You are right there. I had lost my parents and my partner and both times it was grim, but I had no idea that the loss of a child of any age is so literally devastating, overwhelming beyond anything I have ever felt. Coming on here at first I felt worse, seeing so much grief. Within days though I began to realise that actually I wasn’t the only one to feel like I did. That feeling of recognition between us all has been a chink of light for me. Seeing what others, who are further down the path, contribute and how they have survived is like a beacon of hope for me. I don’t know anybody else who has lost a child at all so without this place I would be thinking that my thoughts and emotions were way off the scale, but now I know we all struggle to manage losing the children we brought into the world. There’s no easy answers but there is understanding and sharing. X
Hi all the last two days .i feel very sad very angry .we all dont deserve this .i feel my hearts ripped out just want sam back i feel i cant breath its so wrong zoe x
This just sums it up for all of us
Love to all from Michelle xxxx
I have been reading all your post
On Thursday it will be my Louise’s birthday the first one without her.I won’t say would have but will be 45.I hope it’s the build up that’s worst because at the moment I can’t think of anything else
I remember like yesterday the day she was born.It was a really hot day and the buses were on strike. Funny how I forgot about it and what triggers memories
The memories just remind us of how wonderful our children were and how empty life is without them.

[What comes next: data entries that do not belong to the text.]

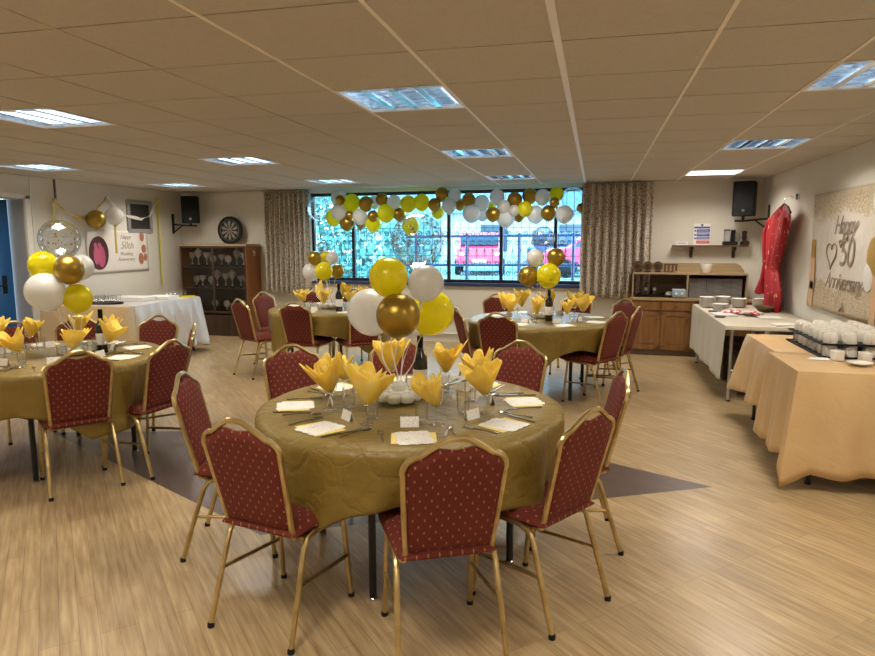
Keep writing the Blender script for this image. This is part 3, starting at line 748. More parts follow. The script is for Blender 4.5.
CLU = [
 (T1, (-.93, 3.05), 'front table cluster', [(-.955, 2.982, 1.374, .093, 'y', 'upper'), (-.784, 3.032, 1.344, .086, 'w', 'upper right'), (-1.091, 3.098, 1.192, .115, 'w', 'large lower left'), (-.887, 2.908, 1.199, .103, 'g', 'foremost'), (-.798, 3.205, 1.184, .112, 'y', 'lower right'), (-.850, 3.12, 1.547, .131, 'c', 'topmost')]),
 (T2, (-3.55, 3.85), 'left table cluster', [(-3.614, 3.842, 1.554, .135, 'c', 'topmost'), (-3.730, 3.803, 1.378, .097, 'y', 'upper left'), (-3.500, 3.783, 1.349, .096, 'g', 'foremost'), (-3.595, 3.994, 1.357, .090, 'w', 'right back'), (-3.641, 3.709, 1.202, .126, 'w', 'large lower'), (-3.498, 3.839, 1.149, .098, 'y', 'lower right')]),
 (T3, (-3.02, 7.15), 'rear left table cluster', [(-3.147, 7.3, 1.46, .071, 'c', 'topmost'), (-3.160, 7.079, 1.338, .081, 'g', 'upper left'), (-3.09, 7.26, 1.345, .074, 'y', 'upper back'), (-2.973, 7.157, 1.340, .073, 'w', 'upper right'), (-3.243, 7.153, 1.172, .102, 'w', 'lower left'), (-3.033, 7.04, 1.190, .104, 'y', 'foremost'), (-2.96, 7.27, 1.180, .083, 'g', 'lower right')]),
 (T4, (-.52, 6.72), 'rear right table cluster', [(-.525, 6.80, 1.56, .122, 'c', 'topmost'), (-.595, 6.741, 1.363, .091, 'w', 'upper left'), (-.388, 6.754, 1.370, .091, 'g', 'upper right'), (-.66, 6.686, 1.179, .101, 'g', 'lower left'), (-.450, 6.655, 1.189, .121, 'y', 'lower right')]),
]
sd = 0
for tc_, ctr, nm, L in CLU:
    t = thing('rose_arrangement', 'low arrangement of white roses anchoring the %s' % nm, 'flowers', (ctr[0], ctr[1], ZT), 0, 'white rose centrepieces')
    MB().lathe([(0, 0), (.05, 0), (.055, .01), (.05, .055), (0, .06)], 20).build('weight', M['paper'], t)
    rn = random.Random(sd+40)
    for q in range(9):
        a = q*2*pi/8; rr = .085 if q < 8 else 0; z = .035 if q < 8 else .075
        b = MB(); cx, cy = rr*cos(a), rr*sin(a)
        b.sphere((cx, cy, z), .017, 12, 8)
        for lay in range(3):
            for k in range(5):
                aa = k*2*pi/5+lay*.6+a
                def pf(u, v, aa=aa, lay=lay, cx=cx, cy=cy, z=z):
                    th = aa+(u-.5)*1.3; r_ = .019+.008*lay+.012*v*v; ph = -.6+(1.5-.3*lay)*v
                    return (cx+r_*cos(ph)*cos(th), cy+r_*cos(ph)*sin(th), z+r_*sin(ph)*1.0)
                b.grid(pf, 4, 4)
        b.build('rose', M['rose'], t, ang=60)
    b = MB()
    for q in range(14):
        a = q*2*pi/14+.2; d = Vector((cos(a), sin(a), 0)); n_ = Vector((-sin(a), cos(a), 0)); p = d*.09+Vector((0, 0, .012))
        b.add([p-n_*.012, p+d*.05+Vector((0, 0, .004)), p+n_*.012, p-d*.02], [(0, 1, 2, 3)])
    b.build('leaves', M['leaf'], t, smooth=False)
    for (x, y, z, r, c_, pos) in L:
        sd += 1
        o = balloon(x, y, z, r, c_, '%s balloon, %s in the %s' % (CN[c_], pos, nm), 'balloons of the table clusters', tie=(ctr[0], ctr[1], .9))
        bpy.context.view_layer.update()
        k0 = o.matrix_world @ Vector((0, 0, -r*1.10-.012))
        ribbon(o, k0, (ctr[0]+random.uniform(-.02, .02), ctr[1]+random.uniform(-.02, .02), ZT+.07), sd)
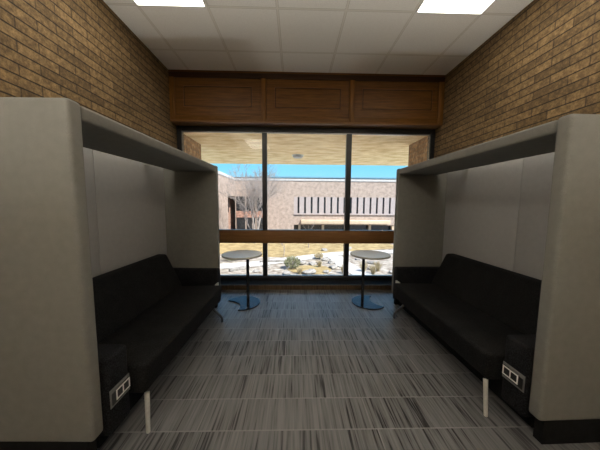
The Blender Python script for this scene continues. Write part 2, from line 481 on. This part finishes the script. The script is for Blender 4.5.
# ------------------------------------------------------------------ ceiling lights
def ceiling_light(x0, y0, nx, ny, label, group=None):
    t = thing('ceiling_light', label, 'ceiling light', (x0, y0, ZC - 0.02), 0, group)
    w, d = TILE * nx, TILE * ny
    bm = bmesh.new()
    f = 0.018
    for lo, hi in (((0.004, 0.004), (w - 0.004, f)), ((0.004, d - f), (w - 0.004, d - 0.004)), ((0.004, f), (f, d - f)), ((w - f, f), (w - 0.004, d - f))):
        rbox(bm, (lo[0], lo[1], 0.004), (hi[0], hi[1], 0.0195), 0.002, 1)
    obj('frame', bm, M['lamp_frame'], t)
    box('diffuser', (f + 0.001, f + 0.001, 0.000), (w - f - 0.001, d - f - 0.001, 0.018), M['lamp'], t, 0.008, 2)
    return t
yl = YA - TILE - 2 * TILE
ceiling_light(XS, yl, 1, 2, 'bright recessed ceiling light panel in the left half of the tiled ceiling')
ceiling_light(XS + 4 * TILE, yl, 1, 2, 'bright recessed ceiling light panel beside the right brick wall')
ceiling_light(XS, yl - 3 * TILE, 1, 2, 'ceiling light panel of the left row, mirrored faintly in the left window pane')

# unseen uplights added behind the viewer to brighten the ceiling, shaped as floor cans
for x, lab in ((-1.25, 'added fill light in a black can by the left brick wall behind the viewer'), (1.6, 'added fill light in a black can by the right brick wall behind the viewer')):
    t = thing('added_uplight', lab, 'added lamp', (x, -0.75, 0))
    bm = bmesh.new()
    n = 32
    prof = [(0.0, 0.0), (0.135, 0.0), (0.135, 0.30), (0.128, 0.30), (0.128, 0.17), (0.0, 0.17)]
    rings = [[bm.verts.new((max(r_, 0.001) * math.cos(2 * PI * k / n), max(r_, 0.001) * math.sin(2 * PI * k / n), z)) for k in range(n)] for r_, z in prof]
    for a, b in zip(rings, rings[1:]):
        for k in range(n):
            bm.faces.new((a[k], a[(k + 1) % n], b[(k + 1) % n], b[k]))
    bm.faces.new(rings[0][::-1]); bm.faces.new(rings[-1])
    obj('can', bm, M['foot'], t)
    bm = bmesh.new()
    tube(bm, [(0, 0, 0.1705), (0, 0, 0.18)], 0.122, 32)
    obj('lens', bm, M['uplight'], t)

# ------------------------------------------------------------------ privacy pods and sofas
LP, TH, PZ0, PZ1 = 1.71, 0.064, 0.13, 1.587
BX = -0.562         # inner face of the back panel, measured from the front edge

def make_pod(s, loc, rz, label):
    """local x: towards the aisle (times s), local y: from the near end panel to the far one"""
    t = thing('privacy_booth', label, 'privacy booth', loc, rz)
    def bx(name, x0, x1, y0, y1, z0, z1, mat, r=0.0, seg=3, par=t):
        return box(name, (s * x0, y0, z0), (s * x1, y1, z1), mat, par, r, seg)
    for y0, y1 in ((0, TH), (LP - TH, LP)):
        bx('end_panel', BX - 0.062, 0, y0, y1, PZ0, PZ1, M['felt'], 0.016, 4)
    ym = 0.765
    for y0, y1 in ((TH + 0.001, ym - 0.001), (ym + 0.001, LP - TH - 0.001)):
        bx('back_panel', BX - 0.060, BX, y0, y1, PZ0, PZ1 - 0.004, M['felt_in'], 0.006, 2)
    bx('canopy', -0.445, -0.004, TH + 0.001, LP - TH - 0.001, PZ1 - 0.068, PZ1 - 0.006, M['felt'], 0.012, 3)
    bx('canopy_batten', BX + 0.001, -0.446, TH + 0.3, TH + 0.33, PZ1 - 0.05, PZ1 - 0.02, M['steel'])
    bx('canopy_batten', BX + 0.001, -0.446, LP - TH - 0.33, LP - TH - 0.3, PZ1 - 0.05, PZ1 - 0.02, M['steel'])
    for y in (TH / 2, LP - TH / 2):
        bx('shade_plinth', BX - 0.04, -0.035, y - 0.022, y + 0.022, 0.001, PZ0 + 0.001, M['foot'])  # black support block, also paints in the shade under the end panel
    return t

def make_sofa(s, loc, rz, label):
    t = thing('sofa', label, 'sofa', loc, rz)
    def P(x, y, z):
        return (s * x, y, z)
    y0, y1 = 0.212, 1.432
    # seat cushion with a soft front edge
    bm = bmesh.new()
    prism(bm, [(s * -0.50, 0.175), (s * 0.085, 0.175), (s * 0.105, 0.35), (s * -0.50, 0.335)], 'y', y0, y1, 0.028, 4)
    obj('seat', bm, M['sofa'], t)
    bm = bmesh.new()
    prism(bm, [(s * -0.548, 0.34), (s * -0.30, 0.338), (s * -0.455, 0.668), (s * -0.548, 0.668)], 'y', y0 + 0.002, y1 - 0.002, 0.022, 4)
    obj('backrest', bm, M['sofa'], t)
    # boxy arms set back from the seat's front lip
    arms = []
    for a, b, x0 in ((TH + 0.003, 0.206, -0.545), (1.555, LP - TH - 0.003, -0.545)):
        bm = bmesh.new()
        rbox(bm, P(x0, a, 0.085), P(0.012, b, 0.468), 0.018, 4)
        arms.append(obj('armrest', bm, M['sofa_arm'], t))
    # black block added under the seat to stand in for the dark shade
    bm = bmesh.new()
    rbox(bm, P(-0.52, TH + 0.02, 0.012), P(-0.06, LP - TH - 0.02, 0.172), 0.004, 1)
    obj('under_seat_shade', bm, M['foot'], t)
    # power unit on the aisle face of the near arm
    arm = arms[0]
    px = 0.012
    ya, yb, za, zb = 0.074, 0.200, 0.222, 0.312
    bm = bmesh.new()
    rbox(bm, P(px, ya, za), P(px + 0.004, yb, zb), 0.0015, 1)
    pl = obj('outlet_plate', bm, M['plate'], arm); pl['label'] = 'grey metal outlet plate'
    bm = bmesh.new()
    prism_pts = [(ya + 0.008, za + 0.012), (yb - 0.008, za + 0.016), (yb - 0.008, zb - 0.012), (ya + 0.008, zb - 0.022)]
    v0 = [bm.verts.new(P(px + 0.004, a, b)) for a, b in prism_pts]
    v1 = [bm.verts.new(P(px + 0.007, a, b)) for a, b in prism_pts]
    bm.faces.new(v0); bm.faces.new(v1[::-1])
    for i in range(4):
        bm.faces.new((v0[i], v1[i], v1[(i + 1) % 4], v0[(i + 1) % 4]))
    obj('outlet_bezel', bm, M['black_plastic'], arm)
    bm = bmesh.new()
    fa, fb, fz0, fz1, w = ya + 0.030, yb - 0.006, za + 0.021, zb - 0.018, 0.007
    mid = (fa + fb) / 2
    for (a, b, c, d) in ((fa, fb, fz0, fz0 + w), (fa, fb, fz1 - w, fz1), (fa, fa + w, fz0 + w, fz1 - w), (fb - w, fb, fz0 + w, fz1 - w), (mid - w / 2, mid + w / 2, fz0 + w, fz1 - w)):
        rbox(bm, P(px + 0.007, a, c), P(px + 0.010, b, d), 0.0008, 1)
    fr = obj('outlet_frame', bm, M['white_plastic'], arm); fr['label'] = 'white frame around two sockets'
    for a, b in ((fa + w, mid - w / 2), (mid + w / 2, fb - w)):
        bm = bmesh.new()
        rbox(bm, P(px + 0.007, a + 0.001, fz0 + w + 0.001), P(px + 0.0085, b - 0.001, fz1 - w - 0.001), 0.0005, 1)
        cy, cz = (a + b) / 2, (fz0 + fz1) / 2
        tube(bm, [P(px + 0.0085, cy, cz), P(px + 0.0095, cy, cz)], 0.006, 12)
        obj('socket', bm, M['black_plastic'], arm)
    # legs: straight front pair member near the viewer, cranked far one tinted as shaded
    bm = bmesh.new()
    tube(bm, [P(0.08, 0.232, 0.178), P(0.112, 0.178, 0.004), P(0.112, 0.178, 0.001)], [0.013, 0.010, 0.010], 14)
    obj('leg', bm, M['steel'], t)
    bm = bmesh.new()
    tube(bm, [P(-0.04, 1.30, 0.20), P(0.02, 1.312, 0.165), P(0.108, 1.328, 0.066), P(0.120, 1.330, 0.045), P(0.122, 1.331, 0.001)], 0.012, 14)
    obj('leg', bm, M['shade_tinted_steel'], t)
    for y in (0.3, 1.33):
        bm = bmesh.new()
        tube(bm, [P(-0.44, y, 0.18), P(-0.46, y, 0.001)], 0.0115, 14)
        obj('leg', bm, M['steel'], t)
    # chrome connector between seat lip and far arm
    bm = bmesh.new()
    rbox(bm, P(0.018, 1.428, 0.312), P(0.052, 1.475, 0.330), 0.004, 2)
    rbox(bm, P(0.005, 1.470, 0.285), P(0.022, 1.557, 0.332), 0.004, 2)
    br = obj('bracket', bm, M['steel'], t); br['label'] = 'chrome connecting bracket'
    return t

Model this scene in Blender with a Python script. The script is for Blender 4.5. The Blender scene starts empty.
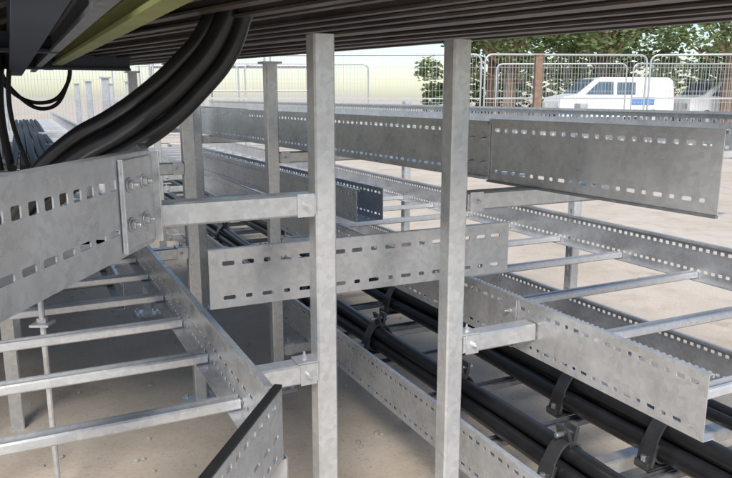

Yes the build up is worse than the actual day.
Be kind to yourself and take comfort from all friends here thinking of you.
Much love Kate x
I hope thursday is bearable for you Kath, we will all be thinking of you. Andrew’s birthday is not until 5th July. He was my summer baby…my other son is my winter baby, born in November.
I went to see Ewan today. Since becoming adults the two haven’t really seen much of each other. Seeing him today it was as if nothing was wrong…in his life. No mention of Andrew, unless I mentioned him.
I came away feeling more bereft than ever. I love both my sons but Andrew was on the same wavelength as me. I miss him more than I ever believed it was possible to miss a person. Knowing I’m never going to see him again is almost unbearable…I know I’ll survive but today I don’t know how I will.
How do we live knowing we’ll never see our babies again?? This is torture.
Sorry to be so down and depressing but I so unhappy and sad.
Love Sue xxxx
Dear Sue, this is why losing a child is so much worse than any other loss. They are our babies, we brought them into the world after carrying them for 9 months or whatever, we were there when they took their first breath, we watched them grow and learn to walk and talk, on through their lives, we cared for them, we love them like nothing else in creation, we would do ANYTHING to protect them. And in the end we couldn’t. And we can’t take it, it’s too much.